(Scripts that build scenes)

■ ■ ■ ■

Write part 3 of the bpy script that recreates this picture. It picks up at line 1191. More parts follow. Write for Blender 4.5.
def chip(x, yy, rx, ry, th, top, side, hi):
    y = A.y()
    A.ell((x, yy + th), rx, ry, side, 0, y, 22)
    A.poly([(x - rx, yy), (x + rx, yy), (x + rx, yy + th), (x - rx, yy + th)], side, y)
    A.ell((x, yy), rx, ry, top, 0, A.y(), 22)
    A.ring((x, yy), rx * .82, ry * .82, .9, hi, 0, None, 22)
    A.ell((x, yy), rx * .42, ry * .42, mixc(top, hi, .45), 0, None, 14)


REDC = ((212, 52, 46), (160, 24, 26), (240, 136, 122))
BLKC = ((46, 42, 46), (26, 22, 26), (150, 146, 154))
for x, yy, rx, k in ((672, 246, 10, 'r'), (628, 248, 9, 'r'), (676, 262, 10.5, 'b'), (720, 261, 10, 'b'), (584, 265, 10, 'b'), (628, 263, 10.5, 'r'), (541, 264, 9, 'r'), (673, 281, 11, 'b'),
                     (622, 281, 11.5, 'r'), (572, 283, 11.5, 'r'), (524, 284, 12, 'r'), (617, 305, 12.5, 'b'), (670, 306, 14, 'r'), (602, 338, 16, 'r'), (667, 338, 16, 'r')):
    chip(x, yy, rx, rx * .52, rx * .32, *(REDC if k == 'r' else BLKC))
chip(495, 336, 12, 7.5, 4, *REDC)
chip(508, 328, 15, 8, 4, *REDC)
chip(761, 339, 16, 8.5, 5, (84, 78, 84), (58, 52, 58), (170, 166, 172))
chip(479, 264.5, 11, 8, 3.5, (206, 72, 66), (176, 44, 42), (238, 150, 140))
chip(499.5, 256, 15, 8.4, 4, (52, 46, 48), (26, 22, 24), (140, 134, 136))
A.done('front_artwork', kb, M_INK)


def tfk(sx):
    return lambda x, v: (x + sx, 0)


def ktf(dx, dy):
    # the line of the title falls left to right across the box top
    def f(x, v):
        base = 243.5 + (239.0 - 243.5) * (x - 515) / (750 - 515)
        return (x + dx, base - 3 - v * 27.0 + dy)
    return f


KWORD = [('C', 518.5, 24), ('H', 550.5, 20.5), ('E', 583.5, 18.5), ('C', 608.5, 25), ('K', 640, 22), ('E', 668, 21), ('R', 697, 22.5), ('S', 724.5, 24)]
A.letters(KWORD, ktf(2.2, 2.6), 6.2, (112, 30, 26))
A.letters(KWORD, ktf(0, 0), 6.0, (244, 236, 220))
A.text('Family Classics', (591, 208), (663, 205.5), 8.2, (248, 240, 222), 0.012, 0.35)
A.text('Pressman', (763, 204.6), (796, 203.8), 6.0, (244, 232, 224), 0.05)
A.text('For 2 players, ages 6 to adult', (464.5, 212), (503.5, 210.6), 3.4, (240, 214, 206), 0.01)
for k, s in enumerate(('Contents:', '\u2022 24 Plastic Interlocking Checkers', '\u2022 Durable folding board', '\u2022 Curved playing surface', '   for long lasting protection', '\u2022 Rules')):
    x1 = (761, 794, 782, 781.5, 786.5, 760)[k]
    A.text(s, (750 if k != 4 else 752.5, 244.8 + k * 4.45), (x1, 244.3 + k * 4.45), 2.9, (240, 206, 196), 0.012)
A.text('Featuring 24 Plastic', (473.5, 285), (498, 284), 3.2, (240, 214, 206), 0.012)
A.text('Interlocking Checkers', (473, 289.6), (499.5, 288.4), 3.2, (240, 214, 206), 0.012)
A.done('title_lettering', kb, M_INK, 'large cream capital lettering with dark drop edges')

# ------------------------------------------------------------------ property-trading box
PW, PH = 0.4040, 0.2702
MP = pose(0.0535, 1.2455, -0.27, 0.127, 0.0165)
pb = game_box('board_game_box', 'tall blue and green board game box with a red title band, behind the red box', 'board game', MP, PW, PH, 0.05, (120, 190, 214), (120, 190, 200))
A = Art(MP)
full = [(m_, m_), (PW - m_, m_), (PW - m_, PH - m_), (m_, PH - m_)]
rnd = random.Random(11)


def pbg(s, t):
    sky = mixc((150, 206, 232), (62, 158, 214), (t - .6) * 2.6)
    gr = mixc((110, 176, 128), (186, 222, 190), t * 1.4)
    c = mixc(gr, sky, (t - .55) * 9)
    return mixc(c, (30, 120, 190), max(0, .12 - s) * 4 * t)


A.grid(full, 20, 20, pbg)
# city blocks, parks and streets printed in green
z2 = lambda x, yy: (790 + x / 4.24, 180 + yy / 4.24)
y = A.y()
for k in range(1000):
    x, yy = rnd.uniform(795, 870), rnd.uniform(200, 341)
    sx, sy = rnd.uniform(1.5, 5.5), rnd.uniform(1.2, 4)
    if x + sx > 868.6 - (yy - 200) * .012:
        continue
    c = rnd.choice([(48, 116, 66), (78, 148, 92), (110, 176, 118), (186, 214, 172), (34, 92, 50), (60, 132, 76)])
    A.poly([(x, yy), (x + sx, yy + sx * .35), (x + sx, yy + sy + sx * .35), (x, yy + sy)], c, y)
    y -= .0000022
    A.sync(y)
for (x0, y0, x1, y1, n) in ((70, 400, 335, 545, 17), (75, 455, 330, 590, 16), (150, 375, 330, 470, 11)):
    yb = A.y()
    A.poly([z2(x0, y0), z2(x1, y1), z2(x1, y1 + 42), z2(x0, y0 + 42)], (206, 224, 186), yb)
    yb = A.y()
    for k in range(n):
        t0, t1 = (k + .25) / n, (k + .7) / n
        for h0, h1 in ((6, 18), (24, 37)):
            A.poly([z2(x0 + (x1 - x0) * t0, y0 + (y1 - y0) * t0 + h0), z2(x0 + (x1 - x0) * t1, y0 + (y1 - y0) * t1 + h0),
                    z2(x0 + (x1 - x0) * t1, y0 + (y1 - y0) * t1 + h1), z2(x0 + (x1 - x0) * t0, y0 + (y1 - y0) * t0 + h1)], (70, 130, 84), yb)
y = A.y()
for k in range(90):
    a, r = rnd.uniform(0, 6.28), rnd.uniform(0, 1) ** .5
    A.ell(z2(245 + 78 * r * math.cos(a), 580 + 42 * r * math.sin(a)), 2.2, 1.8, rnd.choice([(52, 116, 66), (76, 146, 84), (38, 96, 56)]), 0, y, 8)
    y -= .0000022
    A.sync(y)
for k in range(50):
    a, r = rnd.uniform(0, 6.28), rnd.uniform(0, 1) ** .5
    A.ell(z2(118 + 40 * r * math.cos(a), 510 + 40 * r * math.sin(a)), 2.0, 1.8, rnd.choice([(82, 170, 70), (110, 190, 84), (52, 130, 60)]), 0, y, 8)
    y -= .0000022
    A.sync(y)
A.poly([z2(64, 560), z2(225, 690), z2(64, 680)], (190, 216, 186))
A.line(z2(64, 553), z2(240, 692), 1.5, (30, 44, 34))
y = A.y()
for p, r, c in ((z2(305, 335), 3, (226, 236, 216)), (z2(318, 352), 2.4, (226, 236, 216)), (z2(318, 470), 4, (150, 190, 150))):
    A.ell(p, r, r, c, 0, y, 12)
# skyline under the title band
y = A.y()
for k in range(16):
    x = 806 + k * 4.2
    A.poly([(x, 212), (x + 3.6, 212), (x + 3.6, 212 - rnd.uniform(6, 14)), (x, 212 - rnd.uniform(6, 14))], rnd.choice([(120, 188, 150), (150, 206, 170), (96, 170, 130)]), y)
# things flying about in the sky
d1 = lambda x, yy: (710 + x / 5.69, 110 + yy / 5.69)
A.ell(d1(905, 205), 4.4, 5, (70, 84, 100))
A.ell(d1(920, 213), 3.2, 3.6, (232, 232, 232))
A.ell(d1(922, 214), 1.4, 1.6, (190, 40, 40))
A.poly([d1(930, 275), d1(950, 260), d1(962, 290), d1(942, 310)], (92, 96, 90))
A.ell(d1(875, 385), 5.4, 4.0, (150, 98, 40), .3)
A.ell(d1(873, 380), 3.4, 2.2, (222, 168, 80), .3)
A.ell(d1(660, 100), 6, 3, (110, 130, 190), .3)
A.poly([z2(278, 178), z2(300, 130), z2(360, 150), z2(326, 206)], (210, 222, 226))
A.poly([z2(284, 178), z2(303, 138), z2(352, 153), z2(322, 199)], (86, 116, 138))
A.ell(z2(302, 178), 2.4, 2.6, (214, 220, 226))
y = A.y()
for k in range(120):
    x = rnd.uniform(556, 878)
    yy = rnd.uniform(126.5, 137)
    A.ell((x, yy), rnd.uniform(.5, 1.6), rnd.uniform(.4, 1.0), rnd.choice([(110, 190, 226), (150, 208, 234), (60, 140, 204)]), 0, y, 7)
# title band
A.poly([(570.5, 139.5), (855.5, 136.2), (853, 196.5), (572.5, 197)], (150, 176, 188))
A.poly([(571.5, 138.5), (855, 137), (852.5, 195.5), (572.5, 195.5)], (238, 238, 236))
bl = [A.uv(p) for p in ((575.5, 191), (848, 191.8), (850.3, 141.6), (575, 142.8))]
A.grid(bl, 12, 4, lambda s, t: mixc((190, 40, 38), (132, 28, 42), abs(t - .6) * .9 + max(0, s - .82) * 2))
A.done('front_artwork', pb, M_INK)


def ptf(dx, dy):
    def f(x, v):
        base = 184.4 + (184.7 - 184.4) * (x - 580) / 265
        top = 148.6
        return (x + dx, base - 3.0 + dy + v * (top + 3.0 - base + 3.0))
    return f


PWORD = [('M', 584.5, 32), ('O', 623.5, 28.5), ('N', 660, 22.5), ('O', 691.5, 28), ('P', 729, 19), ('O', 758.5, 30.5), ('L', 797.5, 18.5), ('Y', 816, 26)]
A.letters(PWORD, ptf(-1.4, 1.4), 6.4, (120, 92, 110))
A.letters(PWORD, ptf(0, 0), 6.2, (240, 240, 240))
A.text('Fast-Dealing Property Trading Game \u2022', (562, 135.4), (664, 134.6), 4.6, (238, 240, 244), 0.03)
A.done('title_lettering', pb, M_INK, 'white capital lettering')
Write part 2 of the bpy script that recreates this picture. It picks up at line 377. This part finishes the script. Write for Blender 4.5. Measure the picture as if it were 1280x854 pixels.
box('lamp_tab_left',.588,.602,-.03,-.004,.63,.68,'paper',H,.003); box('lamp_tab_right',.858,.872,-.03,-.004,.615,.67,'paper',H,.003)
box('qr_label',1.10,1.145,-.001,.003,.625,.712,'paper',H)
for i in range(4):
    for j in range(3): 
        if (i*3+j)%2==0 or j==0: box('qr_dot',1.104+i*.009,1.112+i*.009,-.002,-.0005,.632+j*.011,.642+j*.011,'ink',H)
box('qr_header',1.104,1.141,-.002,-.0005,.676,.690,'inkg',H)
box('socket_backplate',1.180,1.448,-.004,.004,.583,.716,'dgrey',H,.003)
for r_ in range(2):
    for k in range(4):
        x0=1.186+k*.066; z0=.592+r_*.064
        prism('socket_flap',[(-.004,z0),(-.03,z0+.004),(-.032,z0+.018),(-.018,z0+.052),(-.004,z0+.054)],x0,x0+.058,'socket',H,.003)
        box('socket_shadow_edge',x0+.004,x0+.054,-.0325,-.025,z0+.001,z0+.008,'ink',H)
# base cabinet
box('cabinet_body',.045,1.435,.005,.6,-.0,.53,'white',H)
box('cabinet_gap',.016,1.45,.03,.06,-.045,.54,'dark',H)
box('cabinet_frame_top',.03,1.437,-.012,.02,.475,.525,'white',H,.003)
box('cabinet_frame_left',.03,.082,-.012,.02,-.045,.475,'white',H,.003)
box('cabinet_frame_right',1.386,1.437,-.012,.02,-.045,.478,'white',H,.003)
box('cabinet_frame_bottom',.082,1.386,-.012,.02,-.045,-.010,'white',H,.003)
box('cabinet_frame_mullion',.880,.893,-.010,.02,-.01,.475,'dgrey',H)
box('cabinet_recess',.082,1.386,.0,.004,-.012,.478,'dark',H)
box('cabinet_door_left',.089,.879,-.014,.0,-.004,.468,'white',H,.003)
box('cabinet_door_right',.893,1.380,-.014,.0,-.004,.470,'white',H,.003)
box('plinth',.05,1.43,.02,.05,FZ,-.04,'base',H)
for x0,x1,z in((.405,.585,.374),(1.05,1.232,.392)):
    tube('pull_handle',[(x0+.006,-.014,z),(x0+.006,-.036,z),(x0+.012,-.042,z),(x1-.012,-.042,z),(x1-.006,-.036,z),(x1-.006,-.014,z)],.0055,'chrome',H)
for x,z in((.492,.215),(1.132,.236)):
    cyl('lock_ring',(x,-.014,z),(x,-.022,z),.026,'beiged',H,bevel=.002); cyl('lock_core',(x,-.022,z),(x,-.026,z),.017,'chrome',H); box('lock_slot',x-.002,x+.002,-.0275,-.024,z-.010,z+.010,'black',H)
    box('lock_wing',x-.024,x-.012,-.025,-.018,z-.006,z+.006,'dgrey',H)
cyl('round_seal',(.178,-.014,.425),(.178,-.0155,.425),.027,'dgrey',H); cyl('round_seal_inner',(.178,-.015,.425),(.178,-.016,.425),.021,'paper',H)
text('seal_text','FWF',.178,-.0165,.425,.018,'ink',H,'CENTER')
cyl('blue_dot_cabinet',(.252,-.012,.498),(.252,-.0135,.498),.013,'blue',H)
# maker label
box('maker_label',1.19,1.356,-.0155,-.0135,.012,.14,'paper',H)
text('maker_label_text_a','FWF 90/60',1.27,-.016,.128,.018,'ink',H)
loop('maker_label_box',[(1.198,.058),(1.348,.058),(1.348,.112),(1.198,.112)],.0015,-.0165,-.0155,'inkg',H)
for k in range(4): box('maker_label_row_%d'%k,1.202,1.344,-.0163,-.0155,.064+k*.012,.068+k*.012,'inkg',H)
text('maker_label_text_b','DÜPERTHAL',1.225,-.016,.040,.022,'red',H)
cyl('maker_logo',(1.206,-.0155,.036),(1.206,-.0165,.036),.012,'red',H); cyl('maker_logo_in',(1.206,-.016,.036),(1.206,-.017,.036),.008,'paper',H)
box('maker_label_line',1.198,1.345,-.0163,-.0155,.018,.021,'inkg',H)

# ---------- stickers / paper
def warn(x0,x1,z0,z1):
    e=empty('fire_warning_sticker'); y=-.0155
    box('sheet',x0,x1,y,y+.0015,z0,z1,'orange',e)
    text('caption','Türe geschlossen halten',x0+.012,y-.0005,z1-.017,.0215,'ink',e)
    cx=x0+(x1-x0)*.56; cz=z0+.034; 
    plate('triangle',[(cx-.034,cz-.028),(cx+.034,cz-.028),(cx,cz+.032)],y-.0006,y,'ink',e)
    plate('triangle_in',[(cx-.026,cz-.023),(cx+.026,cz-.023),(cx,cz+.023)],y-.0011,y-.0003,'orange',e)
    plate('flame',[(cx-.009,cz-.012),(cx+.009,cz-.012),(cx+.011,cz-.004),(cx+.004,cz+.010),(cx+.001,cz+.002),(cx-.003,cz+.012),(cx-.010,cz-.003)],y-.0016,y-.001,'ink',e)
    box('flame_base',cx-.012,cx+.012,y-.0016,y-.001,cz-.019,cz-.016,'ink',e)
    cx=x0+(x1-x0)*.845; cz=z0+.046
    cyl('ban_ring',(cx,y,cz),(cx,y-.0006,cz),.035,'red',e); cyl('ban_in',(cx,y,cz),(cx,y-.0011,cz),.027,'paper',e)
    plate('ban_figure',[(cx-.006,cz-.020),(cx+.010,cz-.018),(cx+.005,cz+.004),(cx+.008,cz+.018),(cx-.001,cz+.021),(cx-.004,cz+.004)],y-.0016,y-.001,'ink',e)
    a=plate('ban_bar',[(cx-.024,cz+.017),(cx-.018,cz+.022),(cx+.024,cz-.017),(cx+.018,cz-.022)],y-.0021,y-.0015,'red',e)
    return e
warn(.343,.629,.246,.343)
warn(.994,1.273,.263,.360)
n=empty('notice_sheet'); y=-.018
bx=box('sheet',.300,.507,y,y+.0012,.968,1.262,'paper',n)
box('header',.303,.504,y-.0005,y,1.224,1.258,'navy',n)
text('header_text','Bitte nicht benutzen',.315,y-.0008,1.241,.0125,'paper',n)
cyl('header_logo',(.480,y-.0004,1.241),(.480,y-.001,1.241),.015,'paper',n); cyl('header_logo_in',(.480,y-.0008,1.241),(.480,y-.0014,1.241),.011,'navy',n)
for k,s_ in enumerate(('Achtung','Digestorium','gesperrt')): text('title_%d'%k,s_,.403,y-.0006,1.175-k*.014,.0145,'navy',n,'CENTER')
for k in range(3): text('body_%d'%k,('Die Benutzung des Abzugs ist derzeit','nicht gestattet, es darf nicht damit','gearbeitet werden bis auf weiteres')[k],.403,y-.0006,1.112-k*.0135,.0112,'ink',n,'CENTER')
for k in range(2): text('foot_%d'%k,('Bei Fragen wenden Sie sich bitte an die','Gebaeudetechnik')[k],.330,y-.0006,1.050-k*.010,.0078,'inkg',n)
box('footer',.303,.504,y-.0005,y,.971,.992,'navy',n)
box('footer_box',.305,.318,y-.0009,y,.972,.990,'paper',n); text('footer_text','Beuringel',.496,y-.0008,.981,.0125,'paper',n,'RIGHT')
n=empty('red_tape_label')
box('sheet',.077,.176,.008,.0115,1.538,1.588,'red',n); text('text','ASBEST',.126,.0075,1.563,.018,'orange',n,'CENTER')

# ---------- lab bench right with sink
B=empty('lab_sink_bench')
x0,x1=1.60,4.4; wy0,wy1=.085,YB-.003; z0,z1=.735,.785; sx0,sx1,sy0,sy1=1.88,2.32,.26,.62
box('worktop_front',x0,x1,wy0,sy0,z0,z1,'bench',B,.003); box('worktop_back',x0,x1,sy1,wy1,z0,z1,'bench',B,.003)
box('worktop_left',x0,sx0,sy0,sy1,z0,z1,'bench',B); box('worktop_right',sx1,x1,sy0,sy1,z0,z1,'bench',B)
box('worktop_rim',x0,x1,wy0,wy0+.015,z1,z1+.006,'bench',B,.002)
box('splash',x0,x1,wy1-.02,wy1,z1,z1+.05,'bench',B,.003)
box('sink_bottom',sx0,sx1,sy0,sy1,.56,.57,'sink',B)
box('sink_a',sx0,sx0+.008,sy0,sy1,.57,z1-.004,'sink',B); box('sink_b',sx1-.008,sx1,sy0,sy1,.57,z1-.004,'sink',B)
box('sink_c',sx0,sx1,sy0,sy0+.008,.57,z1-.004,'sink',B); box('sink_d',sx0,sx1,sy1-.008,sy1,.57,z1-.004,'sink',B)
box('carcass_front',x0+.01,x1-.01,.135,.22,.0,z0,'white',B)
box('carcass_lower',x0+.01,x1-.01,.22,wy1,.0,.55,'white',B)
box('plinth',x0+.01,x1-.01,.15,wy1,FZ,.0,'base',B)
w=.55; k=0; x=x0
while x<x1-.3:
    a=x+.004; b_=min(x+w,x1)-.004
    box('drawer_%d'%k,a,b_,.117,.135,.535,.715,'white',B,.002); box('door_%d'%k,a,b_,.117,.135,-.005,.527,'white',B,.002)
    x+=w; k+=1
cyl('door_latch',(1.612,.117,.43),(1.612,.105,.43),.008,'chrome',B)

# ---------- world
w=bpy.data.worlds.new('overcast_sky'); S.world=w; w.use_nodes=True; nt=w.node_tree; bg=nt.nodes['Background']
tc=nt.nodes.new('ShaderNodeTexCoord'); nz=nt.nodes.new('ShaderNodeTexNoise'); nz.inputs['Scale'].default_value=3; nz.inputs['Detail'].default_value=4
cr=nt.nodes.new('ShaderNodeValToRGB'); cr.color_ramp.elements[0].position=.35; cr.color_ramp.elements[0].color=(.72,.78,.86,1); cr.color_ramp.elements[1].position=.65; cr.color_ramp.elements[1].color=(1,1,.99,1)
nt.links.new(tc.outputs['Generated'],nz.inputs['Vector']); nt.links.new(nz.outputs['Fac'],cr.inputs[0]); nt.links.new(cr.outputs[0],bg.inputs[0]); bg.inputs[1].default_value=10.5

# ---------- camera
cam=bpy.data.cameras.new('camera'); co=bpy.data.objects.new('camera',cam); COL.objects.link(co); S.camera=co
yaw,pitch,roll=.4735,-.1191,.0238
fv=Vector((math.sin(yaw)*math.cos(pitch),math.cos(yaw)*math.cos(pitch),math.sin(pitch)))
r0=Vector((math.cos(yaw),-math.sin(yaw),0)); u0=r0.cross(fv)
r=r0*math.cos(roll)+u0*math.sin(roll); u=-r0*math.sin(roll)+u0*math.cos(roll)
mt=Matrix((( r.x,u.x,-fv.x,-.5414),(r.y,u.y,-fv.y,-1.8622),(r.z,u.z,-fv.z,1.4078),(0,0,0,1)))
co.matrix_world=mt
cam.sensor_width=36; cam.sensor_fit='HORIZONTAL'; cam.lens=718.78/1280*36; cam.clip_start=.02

■ ■ ■ ■

(INSTRUCTIONS FOR THE TASK): Quote verbatim the opening lines of the listing above, ending with the line where "A.ell((x, yy), rx *" appears; include both endpoints and nothing more.

(EXPECTED ANSWER):
Write part 3 of the bpy script that recreates this picture. It picks up at line 1191. More parts follow. Write for Blender 4.5.
def chip(x, yy, rx, ry, th, top, side, hi):
    y = A.y()
    A.ell((x, yy + th), rx, ry, side, 0, y, 22)
    A.poly([(x - rx, yy), (x + rx, yy), (x + rx, yy + th), (x - rx, yy + th)], side, y)
    A.ell((x, yy), rx, ry, top, 0, A.y(), 22)
    A.ring((x, yy), rx * .82, ry * .82, .9, hi, 0, None, 22)
    A.ell((x, yy), rx * .42, ry * .42, mixc(top, hi, .45), 0, None, 14)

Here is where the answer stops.